Wise, J. Gwin, P. J., concurs.
*Page 7Hoffman, J. dissents.
Dissenting Opinion
{¶ 19} I respectfully dissent from the majority opinion.
{¶ 20} It does not appear liability was at issue in this case. What was at issue was the existence and proximate cause of any injuries Appellant sustained as a result of the accident. As such, Appellant's credibility as to her soft tissue injuries was crucial.

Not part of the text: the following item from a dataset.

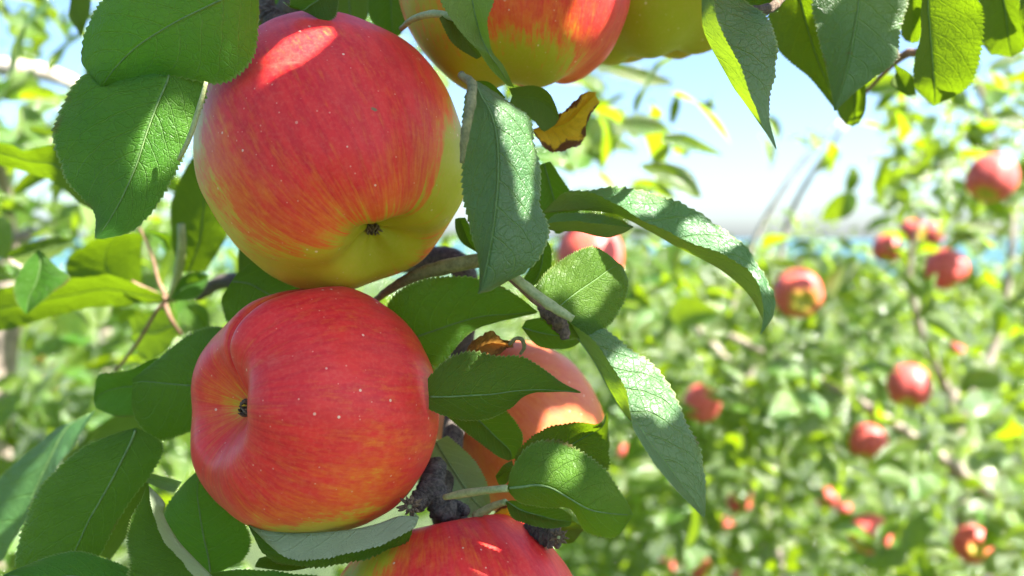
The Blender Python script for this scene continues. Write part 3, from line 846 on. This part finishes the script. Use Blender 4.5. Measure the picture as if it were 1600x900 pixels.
leaf(left, [((272, 488), (275, 505), (278, 520)), ((245, 485), (245, 520), (262, 548)), ((222, 490), (218, 520), (236, 563)), ((202, 497), (205, 525), (216, 560))], 0.47, OLIVE, top=False, teeth=24, tilt=30)
leaf(left, [((265, 468), (268, 466), (275, 470)), ((285, 432), (292, 445), (300, 468)), ((312, 424), (312, 440), (315, 458)), ((325, 430), (325, 432), (326, 436))], 0.40, GREEN, teeth=18)
leaf(left, [((280, 500), (290, 480), (300, 470)), ((305, 520), (315, 500), (322, 480)), ((312, 545), (325, 530), (330, 510))], 0.50, OLIVE, teeth=18, mid=False)
leaf(left, [((150, 640), (143, 645), (135, 652)), ((118, 690), (105, 668), (92, 668)), ((92, 730), (75, 722), (45, 705)), ((55, 792), (40, 800), (0, 745)), ((22, 845), (5, 868), (-50, 800)), ((-25, 915), (-30, 920), (-60, 900))], 0.36, WAXY, top=True, fold=(-8, 0, 6), bulge=.05)
leaf(left, [((118, 700), (112, 705), (105, 712)), ((160, 660), (150, 690), (135, 740)), ((215, 640), (200, 690), (180, 740)), ((240, 690), (235, 700), (228, 712))], 0.50, OLIVE, top=False, teeth=24)
leaf(left, [((110, 0), (112, -10), (118, -20)), ((108, 25), (120, 10), (140, -5)), ((118, 45), (128, 30), (140, 20)), ((126, 58), (128, 56), (130, 52))], 0.40, OLIVE, top=False, teeth=20, mid=False)
leaf(left, [((258, 395), (264, 392), (270, 388)), ((248, 378), (256, 373), (266, 368)), ((226, 360), (228, 359), (230, 358))], 0.43, GREEN, teeth=14, mid=False)
pxtube('twig', [(218, 356, .43, 2), (235, 392, .43, 2.5), (248, 440, .43, 3), (262, 468, .43, 3.5)], RED_TWIG, left)
pxtube('twig', [(180, 580, .45, 2.8), (215, 535, .44, 3), (245, 485, .43, 3), (262, 466, .43, 3.5)], RED_TWIG, left)
pxtube('twig', [(205, 440, .42, 3), (235, 455, .425, 4), (266, 468, .43, 5), (320, 450, .43, 4)], RED_TWIG, left)
pxtube('twig', [(256, 472, .44, 4), (268, 500, .44, 3.5), (282, 522, .45, 3)], RED_TWIG, left)
pxtube('leaf_stalk', [(283, 350, .385, 6), (284, 385, .39, 7), (278, 430, .41, 7), (268, 466, .43, 6)], STALK, left)

# --- shoot at the top right
leaf(right, [((1114, -34), (1094, -34), (1150, -34)), ((1115, 0), (1096, 0), (1165, 2)), ((1119, 28), (1098, 42), (1197, 22)), ((1134, 61), (1112, 76), (1209, 45)), ((1154, 94), (1132, 112), (1214, 83)), ((1165, 133), (1146, 137), (1209, 125)), ((1179, 167), (1162, 159), (1203, 156)), ((1190, 195), (1184, 190), (1202, 189)), ((1205, 219), (1200, 213), (1208, 214)), ((1211, 232), (1211, 232), (1213, 233))],
     0.238, WAXY, fold=(-7, 0, 8), bulge=.05, mid=False, label='folded pointed leaf with grey pest damage near its stalk')
leaf(right, [((1135, -12), (1136, -8), (1140, 0)), ((1165, -20), (1165, 0), (1165, 10)), ((1195, -15), (1195, 8), (1195, 22)), ((1218, -5), (1217, 8), (1216, 18))], 0.262, teeth=18, mid=False)
leaf(right, [((1260, -45), (1235, -45), (1205, -45)), ((1290, 0), (1250, 0), (1202, 10)), ((1305, 45), (1262, 45), (1212, 70)), ((1312, 95), (1278, 95), (1235, 97)), ((1315, 135), (1295, 135), (1268, 125)), ((1308, 172), (1306, 173), (1302, 168))], 0.305, OLIVE, top=False, tilt=38)
leaf(right, [((1305, -50), (1347, -50), (1395, -50)), ((1270, 0), (1342, 0), (1417, 0)), ((1274, 35), (1337, 35), (1412, 30)), ((1281, 70), (1332, 65), (1405, 68)), ((1289, 100), (1326, 95), (1402, 94)), ((1296, 130), (1317, 130), (1365, 122)), ((1301, 157), (1309, 157), (1335, 145)), ((1303, 173), (1304, 173), (1306, 173))], 0.282, WAXY, edge=3, midr=.4)
leaf(right, [((1345, 105), (1335, 105), (1325, 105)), ((1353, 140), (1335, 145), (1308, 150)), ((1352, 172), (1336, 175), (1310, 178)), ((1342, 193), (1332, 198), (1322, 195))], 0.330, OLIVE, top=False, teeth=22, tilt=20)
leaf(right, [((1480, -50), (1462, -50), (1442, -50)), ((1528, 0), (1450, 0), (1440, 0)), ((1536, 28), (1452, 40), (1436, 60)), ((1532, 80), (1456, 85), (1430, 95)), ((1518, 128), (1459, 130), (1428, 130)), ((1492, 150), (1460, 150), (1437, 146)), ((1460, 166), (1459, 166), (1457, 165))], 0.295, OLIVE, top=False, midr=.5, tilt=40)
leaf(right, [((1445, -30), (1430, -30), (1415, -30)), ((1444, 10), (1428, 10), (1412, 15)), ((1442, 45), (1428, 48), (1407, 50)), ((1436, 66), (1425, 68), (1415, 64))], 0.320, OLIVE, top=False, teeth=20, mid=False, tilt=20)
leaf(right, [((1395, 98), (1398, 108), (1402, 112)), ((1425, 118), (1410, 130), (1390, 128)), ((1432, 148), (1418, 150), (1395, 135))], 0.330, OLIVE, top=False, teeth=16, mid=False)
leaf(right, [((1590, -40), (1560, -40), (1525, -40)), ((1610, 10), (1570, 15), (1530, 15)), ((1612, 55), (1575, 55), (1532, 60)), ((1598, 80), (1580, 90), (1548, 86))], 0.325, OLIVE, top=False, tilt=30)
leaf(right, [((1650, -30), (1620, -20), (1590, -10)), ((1660, 20), (1630, 25), (1595, 30)), ((1650, 60), (1625, 65), (1600, 58))], 0.305, OLIVE, top=False, teeth=20, tilt=25)
pxtube('twig', [(1120, -70, .28, 6), (1250, -62, .29, 8), (1400, -60, .30, 9), (1560, -55, .31, 8), (1680, -60, .32, 7)], TWIG, right, n=40)
pxtube('twig', [(1352, 145, .40, 3), (1385, 110, .38, 4), (1415, 84, .37, 7), (1440, 78, .36, 6), (1480, 20, .34, 6), (1500, -60, .31, 7)], RED_TWIG, right)
pxtube('fruit_spur', [(1150, 28, .245, 5), (1175, 18, .244, 9), (1205, 12, .25, 8), (1225, -10, .26, 7)], HAIRY, right, bump=.7, freq=500)

# ------------------------------------------------------------------ orchard behind
def leaf_proto(L, W, fold, curl, twist):
    nu_, nh_ = 10, 2
    V, UV = [], []
    for i in range(nu_):
        u = i / (nu_ - 1)
        wd = W * (math.sin(math.pi * u ** 0.85) ** 0.75) * (1 if u < .99 else 0)
        y = L * u
        zc = -curl * L * u * u
        tw = twist * u
        for j in range(-nh_, nh_ + 1):
            h = j / nh_
            x = wd * h * math.cos(fold)
            z = (0.45 * abs(h) + 0.9 * h * h) * wd * math.sin(fold) + 0.16 * wd * math.sin(6 * u + 2.5 * h)
            x, z = x * math.cos(tw) - z * math.sin(tw), x * math.sin(tw) + z * math.cos(tw)
            V.append((x, y, z + zc))
            UV.append((u, 0.5 + 0.5 * h))
    nc = 2 * nh_ + 1
    F = [(i * nc + j, i * nc + j + 1, (i + 1) * nc + j + 1, (i + 1) * nc + j) for i in range(nu_ - 1) for j in range(nc - 1)]
    return V, F, UV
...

{¶ 21} As noted by the majority, Appellant did deny during her deposition having a worker's compensation claim in the early 1990's, which denial Appellee facially rebutted by establishing Appellant did pursue a claim in 1991. However, when read in context, the discussion preceding this portion of Appellant's deposition concerned prior injury to her neck. Appellant's workers compensation claim in 1991, involved claims for injury to her leg and knee, not her neck. As such, it is arguable whether Appellant's deposition testimony was actually inconsistent with her admission at trial of having filed a worker's compensation claim in 1991, (for her leg and knee).
{¶ 22} I find the mistaken evidence Appellant had filed a worker's compensation claim for an injury to her neck, which absolutely contradicted her deposition and trial testimony, destroyed any credibility she had in the eyes of the jury. This mistaken evidence was so prejudicial in this otherwise clear liability case to have likely changed the jury's verdict.